While these great works and enterprises raised Athens to a transcendent height of power and glory, they were only the occasion of involving the latter years of their great author in trial and difficulty. The Spartans, jealous of the supremacy which the Athenians were establishing under his administration, began to organize a conspiracy, and to meditate the Peloponnesian war. His political adversaries, taking advantage of the excitement produced by coming hostilities, commenced to assail him. They vented severe criticisms upon his government, charged him with the design of assuming the tyranny, and condemned his defensive attitude towards the hostile Lacedemonians. The comic poets threw every available scandal at his head, and made him the butt of every species of ridicule. There were some who, not content with attacking him directly, aimed at him indirectly by assailing his connections and acquaintances. His friend Phidias was arraigned for introducing his portrait on the shield of one of the statues of Minerva, and was thrown into prison, and left there to die. His paramour, the notorious Aspasia, was accused of pandering to his licentiousness, and was only acquitted after he had descended to plead for her life with tears and entreaties. His aged teacher also, Anaxagoras, was charged with overturning the national religion, and was sentenced to pay a fine, and to go into banishment. Yet the great statesman, completely mailed in his own probity, withstood these darts of calumny, and addressed himself to meet the attack of the Peloponnesians, who had now declared war. His tactics were directed by a policy as thorough-going and effective as it was cautious. Knowing that the enemy was superior in land forces, he collected all the moveable property of the Athenians within the walls of the city, and contented himself with assuming a defensive attitude towards the advancing invaders. Knowing also that Athens was the undisputed mistress of the seas, he sent out a fleet to make descents and reprisals upon the coasts of the Peloponnese.
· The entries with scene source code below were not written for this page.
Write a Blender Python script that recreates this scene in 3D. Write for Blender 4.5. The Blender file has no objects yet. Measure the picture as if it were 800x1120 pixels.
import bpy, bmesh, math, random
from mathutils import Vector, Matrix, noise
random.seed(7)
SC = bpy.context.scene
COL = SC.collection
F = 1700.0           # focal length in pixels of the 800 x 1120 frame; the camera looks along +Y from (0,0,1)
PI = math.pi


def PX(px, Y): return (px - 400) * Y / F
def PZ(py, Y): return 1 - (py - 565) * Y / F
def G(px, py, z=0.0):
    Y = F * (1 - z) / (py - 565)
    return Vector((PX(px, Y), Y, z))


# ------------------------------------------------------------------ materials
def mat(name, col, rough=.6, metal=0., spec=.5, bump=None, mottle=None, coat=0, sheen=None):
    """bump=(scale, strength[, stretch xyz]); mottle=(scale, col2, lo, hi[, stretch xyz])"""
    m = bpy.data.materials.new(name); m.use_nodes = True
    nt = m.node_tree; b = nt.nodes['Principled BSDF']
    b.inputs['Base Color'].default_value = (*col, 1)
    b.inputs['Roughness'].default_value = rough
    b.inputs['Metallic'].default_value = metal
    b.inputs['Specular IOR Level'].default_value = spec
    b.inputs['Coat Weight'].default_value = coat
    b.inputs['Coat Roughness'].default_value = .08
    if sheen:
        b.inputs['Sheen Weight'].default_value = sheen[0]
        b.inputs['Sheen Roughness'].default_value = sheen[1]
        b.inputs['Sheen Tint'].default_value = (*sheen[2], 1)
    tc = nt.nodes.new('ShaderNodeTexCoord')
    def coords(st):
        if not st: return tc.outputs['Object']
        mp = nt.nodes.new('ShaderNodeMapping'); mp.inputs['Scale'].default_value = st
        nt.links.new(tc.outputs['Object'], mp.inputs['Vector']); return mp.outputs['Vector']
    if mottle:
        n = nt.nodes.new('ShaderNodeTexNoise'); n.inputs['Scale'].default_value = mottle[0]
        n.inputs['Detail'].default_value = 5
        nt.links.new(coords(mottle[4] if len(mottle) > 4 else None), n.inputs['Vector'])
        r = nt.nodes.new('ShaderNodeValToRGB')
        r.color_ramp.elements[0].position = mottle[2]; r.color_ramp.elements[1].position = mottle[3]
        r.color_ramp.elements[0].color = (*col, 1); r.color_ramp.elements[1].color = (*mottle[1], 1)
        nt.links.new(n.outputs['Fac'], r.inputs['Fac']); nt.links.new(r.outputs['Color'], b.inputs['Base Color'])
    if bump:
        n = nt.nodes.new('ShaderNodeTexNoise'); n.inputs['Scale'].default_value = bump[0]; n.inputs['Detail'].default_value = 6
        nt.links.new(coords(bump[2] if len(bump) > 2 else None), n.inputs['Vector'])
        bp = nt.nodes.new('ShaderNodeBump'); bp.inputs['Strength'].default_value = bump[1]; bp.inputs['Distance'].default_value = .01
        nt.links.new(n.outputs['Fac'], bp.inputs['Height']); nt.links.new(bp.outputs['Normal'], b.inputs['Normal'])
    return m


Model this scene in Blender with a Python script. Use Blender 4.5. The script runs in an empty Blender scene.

This system of strategy was carried on efficiently during the first two years of the war. It might have been continued with the same result, and might have brought hostilities to a successful issue, had not an unforeseen disaster occurred to remove the able general and administrator. A plague broke out in Athens, raged with dreadful malignity, and threw the citizens into a ferment of irritable discontent. Pericles was made the scape-goat of all the national calamities, and was condemned to suffer the unreasonable ill-humour of the ungrateful populace, and the indignity of being fined. A series of private afflictions at the same time fell fast and fearfully upon him. Many of his relations and political friends died of the epidemic. His family also gradually wasted away. At length his only surviving legitimate son was carried forth lifeless. The stoical fortitude of the solitary old man now broke down. As he placed the funeral garland upon the head of the ill-starred youth, he burst into a flood of tears, and sobbed aloud. He resumed his public duties; but it soon became evident that public ingratitude and domestic misfortunes had prostrated his strength and spirit. About the middle of the year 429 B.C., a slow fever seized him, and he lay down upon his death-bed. As the closing hour drew near, his attendants, thinking him in a stupor, stood round the couch recounting the deeds of the great soul that was preparing to depart. "You have forgotten," muttered he, "my greatest praise: you have not noticed that no fellow-citizen has ever put on mourning on my account." These were the last words of this great Athenian.